My understanding is that 10646 claims to define only one.

Henry,
   While the S/N ratio has gotten lousy enough to confuse everyone,
there are two or three real discussions going on here.  The real
discussion in this case is that "10646" [appears to*] "claim" that Hindi
and Sanskrit use the same character set (plus maybe some characters at
the edges that appear in one or the other but not both).  The same
"claim" is made for Japanese and Chinese.
   There are probably purposes for which this claim is appropriate. 
They include more or less crude renderings where the goal is to have
something that is "close enough" that a human reader with some tolerance
and flexibility can figure out what is intended, even if an
eight-year-old who wrote that way in a school local to one of the
countries involved would be sternly spoken to for committing the errors
involved.
   There are probably purposes for which this claim is false.  They
might include discussions of one of the languages in another that
"shared" a "unified" character set and a variety of situations in which
use of renderings appropriate to one language for the other was
aesthetically offensive enough to be considered just plain wrong.

I'm trying to explain the question here without getting drawn into the
flame wars.  That question is ultimately whether, for Internet mail
purposes (on this mailing list, I suggest it is inappropriate to look at
other issues or contexts) "unification" of these character sets is
appropriate and in what contexts.

One hypothesis, implicit in Unicode and in the commonly-held assumption
that no one will ever get around to defining 10646 beyond the (16 bit)
BMP, is "yes, always".   The alternate hypothesis is that, for at least
some purposes, "unification" assigns fundamentally different things to
the same code points.  To the extent to which the alternate hypothesis
is true, one either needs a universal character set that does not unify
(a goal of 10646 DIS-1) or one must identify both the character coding
in use (e.g., "10646") *and* the language in use in the content type
And one must not try to use two "unified" languages that share the same
code points in any text/plain subtype.

That is a statement of the question/issue.  I don't know how to resolve
it--we are going around in circles here.  And we can't draw much comfort
from 10646: the ISO working group essentially worked out a political
compromise and then threw up its hands about how to apply their result
to real-world situations.  The introductory sections of 10646 DIS-2 are
just full of disclaimers about applicability assertions.
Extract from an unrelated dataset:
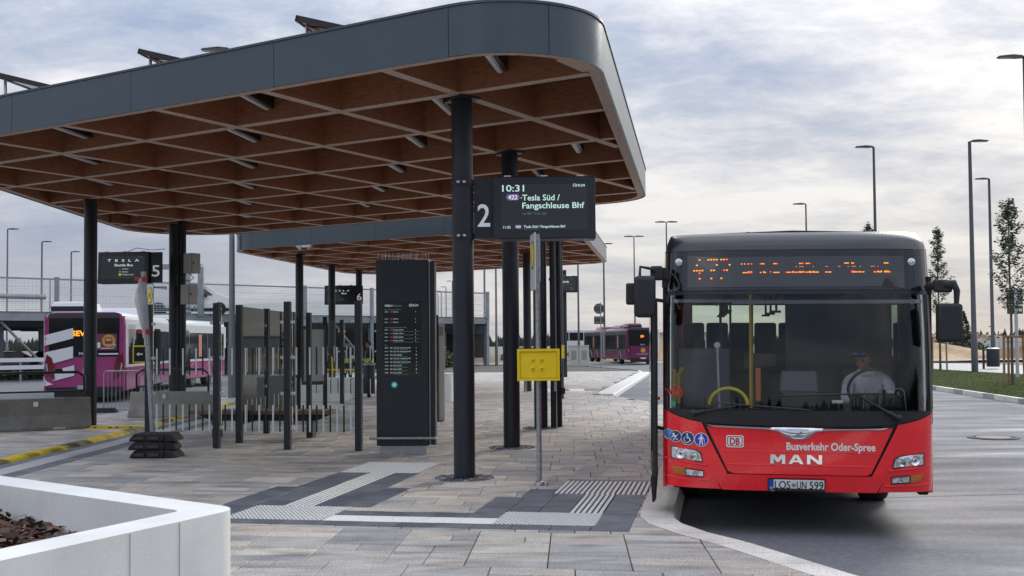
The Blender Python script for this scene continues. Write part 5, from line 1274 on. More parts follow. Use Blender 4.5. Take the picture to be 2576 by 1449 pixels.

There is a separate claim, which I don't think we need to put energy
into but that may help to explain some perspectives, that "unification"
was ruthlessly applied to some Asian languages while avoiding the
opportunity to apply it to European ones.  To take an extreme example,
many of the Roman upper-case letters are derived from the glyphs of
North Semitic, as are many Greek and Cyrillic characters.  There has
been no effort to "unify" the Roman, Greek, and Cyrillic characters back
onto their common North Semitic ancestor, even though one could probably
read such things with a little practice.

   --john

* All assertions made above about the content of 10646 are inferences
based on the text of 10646.1 DIS-2 and combined with assorted accounts
of the comment resolution meetings of JTC1/SC2 and its working groups. 
I haven't seen IS 10646, and I don't think anyone else has either.